Architecture Unbound: A Century of the Disruptive Avant-Garde

In Architecture Unbound noted architecture critic Joseph Giovannini traces our current architecture landscape to the disruptive scientific advances and transgressive and progressive art movements that roiled Europe before and after World War I, and then to the social unrest and cultural disruptions of the 1960s. Cumulative shifts across disciplines and social systems established fertile new ground for the rise of an inventive, antiauthoritarian architecture that, in the 1970s, challenged the status quo. Built manifestoes in the 1980s led to digital inventions of the 1990s, and after the turn of the millennium to climax structures that now populate world capitals competing for cultural stature on the international stage.

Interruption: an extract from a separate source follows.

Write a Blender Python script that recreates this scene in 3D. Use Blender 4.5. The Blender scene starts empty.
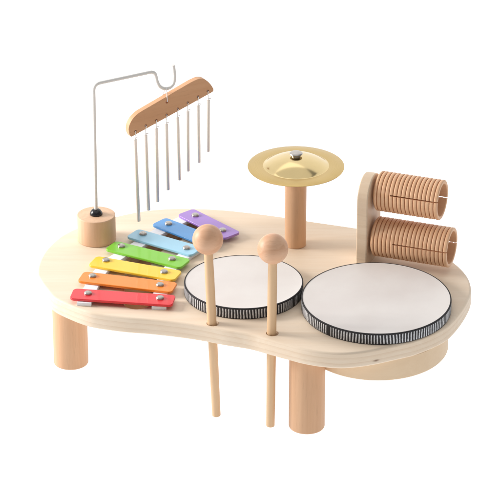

Giovannini profiles the most influential practitioners and their most notable projects, including Frank Gehry’s Guggenheim Bilbao and Walt Disney Concert Hall, Zaha Hadid’s Guangzhou Opera House, Daniel Libeskind’s Jewish Museum, Rem Koolhaas’s CCTV Tower, and Herzog and de Meuron’s Bird’s Nest Olympic Stadium in Beijing. With an irregular format designed by celebrated graphic designer Abbott Miller of Pentagram, Architecture Unbound presents a uniquely comprehensive history that chronicles an avant-garde that moves from the margins into the mainstream.

Joseph Giovannini is a practicing architect and prolific critic who has written on architecture and design for four decades for such publications as the New York Times, Architectural Record, Art in America, and Art Forum, and he has served as the architecture critic for New York Magazine, Los Angeles Review of Books and the Los Angeles Herald Examiner.